La « surveillance » de Marine Le Pen
D’autant que dans cette équation, le chef du gouvernement doit également composer avec la pression de Marine Le Pen. Sinon, veiller à ne pas trop la contrarier. La première semaine de cette nouvelle équipe a été marquée par le recadrage en règle du jeune ministre (Renaissance/EPR) de l’Économie Antoine Armand, contraint de rétropédaler après avoir expliqué qu’il n’entendait pas travailler avec les députés du Rassemblement national.

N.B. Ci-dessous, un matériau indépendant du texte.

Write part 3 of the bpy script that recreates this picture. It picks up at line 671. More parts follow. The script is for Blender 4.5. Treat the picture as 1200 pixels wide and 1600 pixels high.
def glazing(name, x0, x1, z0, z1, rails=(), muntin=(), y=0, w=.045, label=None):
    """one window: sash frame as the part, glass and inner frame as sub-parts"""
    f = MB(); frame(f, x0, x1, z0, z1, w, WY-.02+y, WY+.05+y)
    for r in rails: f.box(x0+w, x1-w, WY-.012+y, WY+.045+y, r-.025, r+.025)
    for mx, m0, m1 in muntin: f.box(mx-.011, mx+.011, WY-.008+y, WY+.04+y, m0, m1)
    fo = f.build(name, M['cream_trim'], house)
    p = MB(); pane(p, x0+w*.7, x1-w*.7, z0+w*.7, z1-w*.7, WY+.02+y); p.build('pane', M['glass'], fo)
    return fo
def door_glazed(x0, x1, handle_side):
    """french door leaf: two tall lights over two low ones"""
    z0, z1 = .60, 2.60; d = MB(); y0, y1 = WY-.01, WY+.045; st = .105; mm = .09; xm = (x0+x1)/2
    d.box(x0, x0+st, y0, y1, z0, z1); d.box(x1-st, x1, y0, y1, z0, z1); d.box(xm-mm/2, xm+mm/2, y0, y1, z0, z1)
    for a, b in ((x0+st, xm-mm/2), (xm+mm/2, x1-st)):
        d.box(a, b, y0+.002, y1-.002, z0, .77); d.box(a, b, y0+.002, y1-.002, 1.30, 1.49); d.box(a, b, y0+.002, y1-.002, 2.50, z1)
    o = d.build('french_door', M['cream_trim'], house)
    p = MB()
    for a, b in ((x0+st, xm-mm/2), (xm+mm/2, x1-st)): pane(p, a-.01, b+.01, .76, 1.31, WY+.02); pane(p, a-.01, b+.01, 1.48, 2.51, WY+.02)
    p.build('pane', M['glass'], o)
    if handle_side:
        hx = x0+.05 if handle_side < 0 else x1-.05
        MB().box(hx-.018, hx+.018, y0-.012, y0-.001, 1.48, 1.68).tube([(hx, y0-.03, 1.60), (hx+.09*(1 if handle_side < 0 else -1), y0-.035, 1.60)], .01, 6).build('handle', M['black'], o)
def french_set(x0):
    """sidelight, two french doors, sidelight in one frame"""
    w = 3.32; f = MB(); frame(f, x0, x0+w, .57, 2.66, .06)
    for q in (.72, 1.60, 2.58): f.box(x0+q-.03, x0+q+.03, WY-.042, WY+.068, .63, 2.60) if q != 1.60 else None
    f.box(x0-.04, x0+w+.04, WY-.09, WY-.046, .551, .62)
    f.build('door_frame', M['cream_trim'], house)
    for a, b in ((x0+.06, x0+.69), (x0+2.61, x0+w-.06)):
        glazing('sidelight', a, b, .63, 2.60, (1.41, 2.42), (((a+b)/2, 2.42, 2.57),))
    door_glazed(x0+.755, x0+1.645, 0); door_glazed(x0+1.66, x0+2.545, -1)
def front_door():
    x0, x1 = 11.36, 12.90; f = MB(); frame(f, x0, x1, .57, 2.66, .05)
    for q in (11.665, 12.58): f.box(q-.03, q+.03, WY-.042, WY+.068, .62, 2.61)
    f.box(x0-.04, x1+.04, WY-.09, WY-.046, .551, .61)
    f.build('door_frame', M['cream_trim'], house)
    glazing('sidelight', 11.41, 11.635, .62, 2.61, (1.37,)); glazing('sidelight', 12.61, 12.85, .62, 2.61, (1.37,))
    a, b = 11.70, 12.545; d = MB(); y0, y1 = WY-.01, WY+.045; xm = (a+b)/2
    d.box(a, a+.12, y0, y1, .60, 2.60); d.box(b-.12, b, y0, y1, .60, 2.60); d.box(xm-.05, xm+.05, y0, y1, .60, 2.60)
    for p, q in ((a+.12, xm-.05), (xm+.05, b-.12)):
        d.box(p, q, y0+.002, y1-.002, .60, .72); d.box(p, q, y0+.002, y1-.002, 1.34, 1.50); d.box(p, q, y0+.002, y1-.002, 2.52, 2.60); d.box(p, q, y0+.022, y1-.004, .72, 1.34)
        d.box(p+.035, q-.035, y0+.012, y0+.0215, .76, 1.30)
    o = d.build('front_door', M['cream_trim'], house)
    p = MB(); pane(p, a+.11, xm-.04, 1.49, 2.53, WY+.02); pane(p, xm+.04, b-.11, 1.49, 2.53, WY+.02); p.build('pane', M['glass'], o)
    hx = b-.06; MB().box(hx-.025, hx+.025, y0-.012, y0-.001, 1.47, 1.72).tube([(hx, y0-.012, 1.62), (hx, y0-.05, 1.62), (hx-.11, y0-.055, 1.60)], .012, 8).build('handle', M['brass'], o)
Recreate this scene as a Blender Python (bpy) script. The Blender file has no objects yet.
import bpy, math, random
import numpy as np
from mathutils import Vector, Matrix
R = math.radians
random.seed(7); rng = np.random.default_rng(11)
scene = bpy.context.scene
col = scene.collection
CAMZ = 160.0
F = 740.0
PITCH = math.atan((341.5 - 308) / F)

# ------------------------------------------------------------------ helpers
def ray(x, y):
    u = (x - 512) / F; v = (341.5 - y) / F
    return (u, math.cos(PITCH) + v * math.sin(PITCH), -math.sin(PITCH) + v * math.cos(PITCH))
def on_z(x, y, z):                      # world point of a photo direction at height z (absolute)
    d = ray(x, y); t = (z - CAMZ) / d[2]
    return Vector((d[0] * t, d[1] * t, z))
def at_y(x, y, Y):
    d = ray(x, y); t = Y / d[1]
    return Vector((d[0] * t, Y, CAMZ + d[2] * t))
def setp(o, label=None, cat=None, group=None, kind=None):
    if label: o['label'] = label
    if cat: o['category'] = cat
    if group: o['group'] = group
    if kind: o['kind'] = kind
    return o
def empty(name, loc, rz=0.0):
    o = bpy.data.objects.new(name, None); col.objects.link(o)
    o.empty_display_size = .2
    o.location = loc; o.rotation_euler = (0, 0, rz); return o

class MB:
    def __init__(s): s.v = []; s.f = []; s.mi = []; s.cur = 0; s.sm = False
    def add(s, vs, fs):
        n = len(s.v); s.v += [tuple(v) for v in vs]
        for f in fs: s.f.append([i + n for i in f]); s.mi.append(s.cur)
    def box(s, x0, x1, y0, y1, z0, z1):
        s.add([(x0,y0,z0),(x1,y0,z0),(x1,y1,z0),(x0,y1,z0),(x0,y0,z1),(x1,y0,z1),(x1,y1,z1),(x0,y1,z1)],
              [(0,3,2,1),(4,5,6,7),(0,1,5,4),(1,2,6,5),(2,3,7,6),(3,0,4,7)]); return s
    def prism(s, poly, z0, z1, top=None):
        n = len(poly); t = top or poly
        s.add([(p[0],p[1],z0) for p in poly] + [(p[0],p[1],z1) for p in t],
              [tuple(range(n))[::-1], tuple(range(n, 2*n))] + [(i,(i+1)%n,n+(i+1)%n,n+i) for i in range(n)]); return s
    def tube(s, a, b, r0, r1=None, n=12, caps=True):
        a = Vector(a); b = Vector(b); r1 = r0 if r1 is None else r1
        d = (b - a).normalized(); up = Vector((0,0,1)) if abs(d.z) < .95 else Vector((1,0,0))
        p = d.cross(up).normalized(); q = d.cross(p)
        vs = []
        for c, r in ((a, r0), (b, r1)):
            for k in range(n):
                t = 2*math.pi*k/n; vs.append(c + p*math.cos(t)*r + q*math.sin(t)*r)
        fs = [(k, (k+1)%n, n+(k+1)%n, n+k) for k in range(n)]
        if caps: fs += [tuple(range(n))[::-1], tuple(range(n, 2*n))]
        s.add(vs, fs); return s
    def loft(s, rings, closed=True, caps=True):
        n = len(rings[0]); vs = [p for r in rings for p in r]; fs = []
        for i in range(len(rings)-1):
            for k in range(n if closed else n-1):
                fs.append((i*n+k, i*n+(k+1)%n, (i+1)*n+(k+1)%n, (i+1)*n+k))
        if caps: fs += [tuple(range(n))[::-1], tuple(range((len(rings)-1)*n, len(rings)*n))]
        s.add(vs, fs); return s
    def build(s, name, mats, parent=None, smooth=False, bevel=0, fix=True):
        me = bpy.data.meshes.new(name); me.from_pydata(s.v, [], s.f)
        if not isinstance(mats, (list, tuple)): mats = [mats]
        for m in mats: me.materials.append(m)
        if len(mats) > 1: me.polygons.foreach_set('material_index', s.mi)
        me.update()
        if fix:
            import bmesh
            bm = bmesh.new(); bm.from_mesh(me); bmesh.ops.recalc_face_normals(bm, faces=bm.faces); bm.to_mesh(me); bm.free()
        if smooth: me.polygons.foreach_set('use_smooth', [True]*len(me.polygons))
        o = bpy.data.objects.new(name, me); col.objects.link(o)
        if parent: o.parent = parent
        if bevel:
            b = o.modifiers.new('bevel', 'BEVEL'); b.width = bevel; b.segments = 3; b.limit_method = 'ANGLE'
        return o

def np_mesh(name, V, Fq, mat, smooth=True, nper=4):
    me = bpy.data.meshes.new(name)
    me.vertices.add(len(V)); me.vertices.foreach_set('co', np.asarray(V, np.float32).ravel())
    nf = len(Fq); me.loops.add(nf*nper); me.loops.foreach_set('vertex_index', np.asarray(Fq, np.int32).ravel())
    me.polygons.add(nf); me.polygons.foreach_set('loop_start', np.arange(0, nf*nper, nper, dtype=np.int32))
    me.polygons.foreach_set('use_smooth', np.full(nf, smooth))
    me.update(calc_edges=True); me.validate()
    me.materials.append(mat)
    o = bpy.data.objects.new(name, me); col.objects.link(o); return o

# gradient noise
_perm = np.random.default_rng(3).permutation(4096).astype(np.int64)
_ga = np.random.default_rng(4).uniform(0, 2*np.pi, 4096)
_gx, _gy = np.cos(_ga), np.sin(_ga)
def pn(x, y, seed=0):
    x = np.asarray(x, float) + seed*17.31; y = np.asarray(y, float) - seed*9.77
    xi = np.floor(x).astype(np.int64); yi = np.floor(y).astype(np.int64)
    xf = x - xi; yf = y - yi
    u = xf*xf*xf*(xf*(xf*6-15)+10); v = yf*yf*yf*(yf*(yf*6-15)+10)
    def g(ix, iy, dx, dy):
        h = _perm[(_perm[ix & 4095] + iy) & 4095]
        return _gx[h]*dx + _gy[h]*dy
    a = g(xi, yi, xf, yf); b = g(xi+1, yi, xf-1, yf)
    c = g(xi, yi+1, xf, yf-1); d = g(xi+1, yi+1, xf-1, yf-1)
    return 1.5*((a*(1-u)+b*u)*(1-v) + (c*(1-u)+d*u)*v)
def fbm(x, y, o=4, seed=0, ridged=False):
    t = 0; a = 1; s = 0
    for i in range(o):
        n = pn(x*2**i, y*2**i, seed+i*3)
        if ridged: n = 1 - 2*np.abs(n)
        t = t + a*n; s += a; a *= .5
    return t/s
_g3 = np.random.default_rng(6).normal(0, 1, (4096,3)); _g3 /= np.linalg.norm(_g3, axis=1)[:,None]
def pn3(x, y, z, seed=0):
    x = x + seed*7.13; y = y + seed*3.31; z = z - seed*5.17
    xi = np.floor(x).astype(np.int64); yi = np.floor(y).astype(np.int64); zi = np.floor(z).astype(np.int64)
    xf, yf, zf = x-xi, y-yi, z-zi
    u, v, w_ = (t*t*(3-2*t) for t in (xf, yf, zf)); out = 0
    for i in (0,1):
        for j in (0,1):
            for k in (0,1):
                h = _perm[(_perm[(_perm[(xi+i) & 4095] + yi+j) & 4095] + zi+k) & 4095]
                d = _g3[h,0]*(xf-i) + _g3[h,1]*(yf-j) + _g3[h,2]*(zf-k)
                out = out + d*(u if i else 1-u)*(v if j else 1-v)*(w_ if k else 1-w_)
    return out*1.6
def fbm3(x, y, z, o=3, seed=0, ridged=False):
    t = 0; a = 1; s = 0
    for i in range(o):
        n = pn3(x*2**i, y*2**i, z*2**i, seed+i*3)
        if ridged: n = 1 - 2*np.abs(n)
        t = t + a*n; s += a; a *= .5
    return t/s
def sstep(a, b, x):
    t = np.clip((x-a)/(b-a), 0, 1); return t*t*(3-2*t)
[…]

Un épisode vu par beaucoup comme le signe du pouvoir de nuisance du parti d’extrême droite, Michel Barnier se fendant d’un coup de téléphone rassurant à Marine Le Pen. De fait, le parti a promis de ne pas censurer le gouvernement par principe, mais affirme le placer « sous surveillance » et entretient le mystère quant à son attitude sur les futures motions de censure déposées par la gauche.
« Le fait de ne pas avoir posé de censure préalable ne nous prive pas de la possibilité, en fonction du budget, de voter une censure si nous considérons que le peuple français est bafoué dans ses intérêts supérieurs », expliquait à ce propos Marine Le Pen mi-septembre, dans Le Parisien. Difficile, dans ce contexte, d’imaginer Michel Barnier aller à l’encontre de ces préceptes, aussi flous soient-ils. On ne sort de l’ambiguïté qu’à son détriment, selon l’adage. Le Premier ministre risque d’en faire l’expérience.